Jedediah Smith is believed to be the first person of European background to cross the Sierra during an expedition in 1826 and 1827. He came from the south, trekking along the foothills from the Southern Sierra to the Central Sierra, and he saw many large mammals including vast herds of tule elk (Cervus elaphus nannodes). He eventually crossed west to east at Ebbets Pass in the Central Sierra. Brigades of fur trappers and hunters soon followed, taking elk, bear, deer, antelope, beaver, and other creatures.

Twenty-one years after Smith passed through the Central Sierra, James Marshall found tiny gold nuggets in the South Fork of the American River, just west of present-day El Dorado National Forest. About 500,000 people flooded into California in search of riches. Saw mills sprang up to cut timber for houses and other buildings. About $750 billion of gold was produced over the next several decades. The ecosystem suffered as miners devised hydraulic mining, using strong blasts of water to strip away soils from hillsides and reveal veins of gold.

But as the gold and silver booms ended, loggers became the focus of commercial expansion in the Sierra. The lumber industry provided the timbers, ties, and other products for the Central Pacific and other railroads. California needed lumber to build homes and businesses. However, there were less than 100 lumber mills in the 1850s. By the late 1800s, historians believe the figure had more than tripled and more than a third of the Sierra's forests were taken. Some logging operations removed 70 million board feet annually, decimating the Sierra tree stock in some areas—especially yellow or ponderosa pine (Pinus ponderosa). Many mature giant sequoias (Sequoia giganteum), some 2,000 years old, were cut down in the Southern Sierra. The brittle wood was almost useless in construction, except as fence posts and roof shingles.

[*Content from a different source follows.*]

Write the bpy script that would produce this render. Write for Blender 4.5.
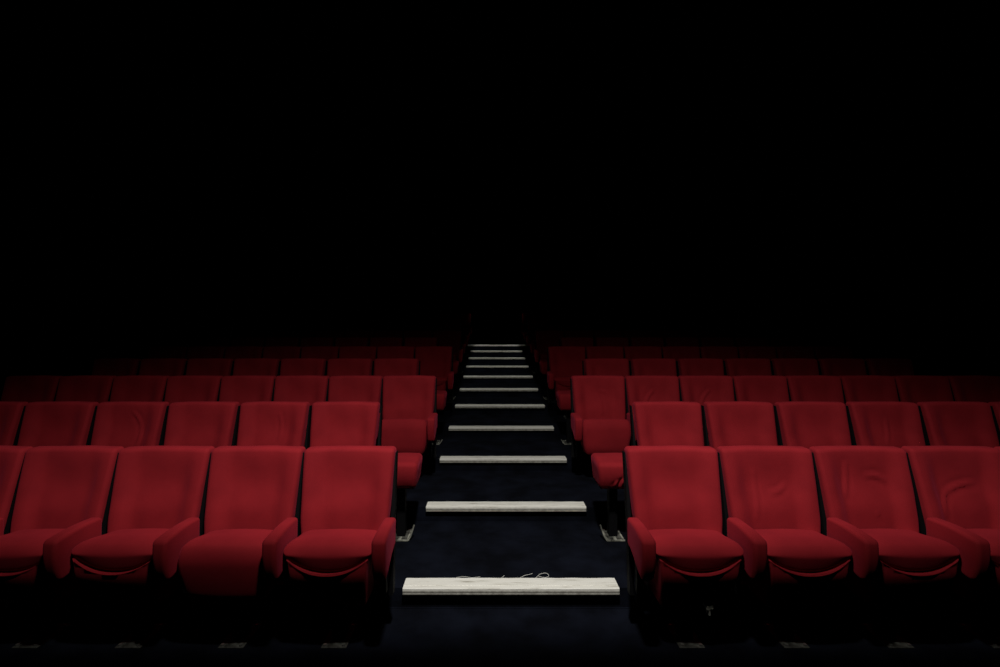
import bpy, bmesh, math, random
from mathutils import Vector, noise

for o in list(bpy.data.objects):
    bpy.data.objects.remove(o)
S = bpy.context.scene
C = S.collection

# ------------------------------------------------------------ camera, light, exposure
F_PX = 480.0                       # focal length for a 1000 px wide frame
cam_d = bpy.data.cameras.new('camera')
cam = bpy.data.objects.new('camera', cam_d)
C.objects.link(cam)
cam_d.sensor_width = 36.0
cam_d.lens = 36.0 * F_PX / 1000.0
cam_d.shift_x = 0.008
cam_d.clip_start = 0.05
cam.location = (-0.1125, 0.0, 1.635)
cam.rotation_euler = (math.radians(90), 0, 0)
S.camera = cam

S.view_settings.view_transform = 'Standard'
S.view_settings.look = 'None'
S.view_settings.gamma = 1.0
S.view_settings.use_curve_mapping = False
S.view_settings.exposure = 0.0

w = bpy.data.worlds.new('world')
S.world = w
w.use_nodes = True
w.node_tree.nodes['Background'].inputs[0].default_value = (0.3, 0.35, 0.5, 1)
w.node_tree.nodes['Background'].inputs[1].default_value = 0.0


def shaped_light(name, loc, energy, radius, col, x_soft, y_soft, power=0.0, roll=None):
    """A lamp with a photometric profile: shutters give the beam soft straight edges.
    x_soft = (full, zero) tangent of the sideways angle, y_soft = (zero, full, full, zero) along the room."""
    d = bpy.data.lights.new(name, 'POINT')
    d.energy = energy
    d.shadow_soft_size = radius
    d.color = col
    d.use_nodes = True
    nt = d.node_tree
    N, L = nt.nodes, nt.links
    em = [n for n in N if n.type == 'EMISSION'][0]
    g = N.new('ShaderNodeNewGeometry')
    sp = N.new('ShaderNodeSeparateXYZ')
    L.new(g.outputs['Incoming'], sp.inputs[0])

    def m(op, a, b=None):
        n = N.new('ShaderNodeMath')
        n.operation = op
        for k, v in enumerate((a, b)):
            if v is None:
                continue
            if isinstance(v, (int, float)):
                n.inputs[k].default_value = v
            else:
                L.new(v, n.inputs[k])
        return n.outputs[0]

    def ramp(v, a, b):
        n = N.new('ShaderNodeMapRange')
        n.interpolation_type = 'SMOOTHSTEP'
        L.new(v, n.inputs['Value'])
        n.inputs['From Min'].default_value = min(a, b)
        n.inputs['From Max'].default_value = max(a, b)
        n.inputs['To Min'].default_value = 0.0 if a < b else 1.0
        n.inputs['To Max'].default_value = 1.0 if a < b else 0.0
        return n.outputs['Result']

    down = m('MAXIMUM', m('MULTIPLY', sp.outputs['Z'], SGN), 0.02)
    tx = m('ABSOLUTE', m('DIVIDE', sp.outputs['X'], down))
    ty = m('DIVIDE', m('MULTIPLY', sp.outputs['Y'], -SGN), down)
    out = m('MULTIPLY', ramp(tx, x_soft[1], x_soft[0]), ramp(ty, y_soft[0], y_soft[1]))
    out = m('MULTIPLY', out, ramp(ty, y_soft[3], y_soft[2]))
    if roll:
        # gradual roll-off away from the beam centre: 1 / (1 + (x/a)^2 + ((y-c)/b)^2) ^ p
        a, b, c, p = roll
        q = m('ADD', m('POWER', m('DIVIDE', tx, a), 2.0), m('POWER', m('ABSOLUTE', m('DIVIDE', m('SUBTRACT', ty, c), b)), 2.0))
        out = m('MULTIPLY', out, m('POWER', m('ADD', q, 1.0), -p))
    if power:
        out = m('MULTIPLY', out, m('POWER', m('ADD', m('MULTIPLY', ty, ty), 1.0), power))
    L.new(out, em.inputs['Strength'])
    o = bpy.data.objects.new(name, d)
    C.objects.link(o)
    o.location = loc
    return o


SGN = -1.0
# house light high over the front of the room, shuttered off the floor before the seats,
# and an added narrow light, no fixture seen, that brightens only the step boards
shaped_light('house_light', (0.0, 0.98, 4.7), 880, 0.13, (1.0, 0.97, 0.93), (0.2, 1.65), (0.295, 0.385, 0.45, 3.15), roll=(50, 0.88, 0.44, 1.4))
shaped_light('aisle_fill_light', (0, 3.0, 6.4), 330, 0.05, (1.0, 0.98, 0.92), (0.105, 0.129), (0.05, 1.0, 1.95, 2.06), power=0.9)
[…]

At the same time, sheep and cattle grazing affected the foothills, montane, and even subalpine in the Sierra. In the decades between 1860 and 1900, millions of sheep overgrazed Sierra meadows, though no one knows for sure how many animals there were. Because dairy cattle herds needed higher quality rangeland, they were often kept at the lower elevations where they damaged the grasslands.

Government regulation began to grip the Sierra after 1900. In a 40-year period, the U.S. Forest Service, the California Division of Forestry, the National Park Service, and other agencies regulated public lands and had an influence on private land. Dam construction for irrigation and hydroelectric purposes began under the auspices of government regulation, though the agencies and their regulations would become far more restrictive as scientific knowledge evolved during the twentieth century.

By the latter part of the twentieth century, people began to move into the mountains in droves. The population grew from about 300,000 in 1970 to 650,000 in 1990. Almost three-quarters of the people live on the western slope in the foothills. By 2040, projections show the population will grow to about 2 million. Federal officials and scientists are vigorously pursuing plans to protect the range and the people. With all these concerns, officials must plan for a problem nobody faced in 1950: recreation run amok. They must find a way to let millions of people hike, fish, boat, horseback ride, camp, photograph, and see the sights in the Sierra's backcountry playgrounds—yet they must somehow protect these pristine areas as well.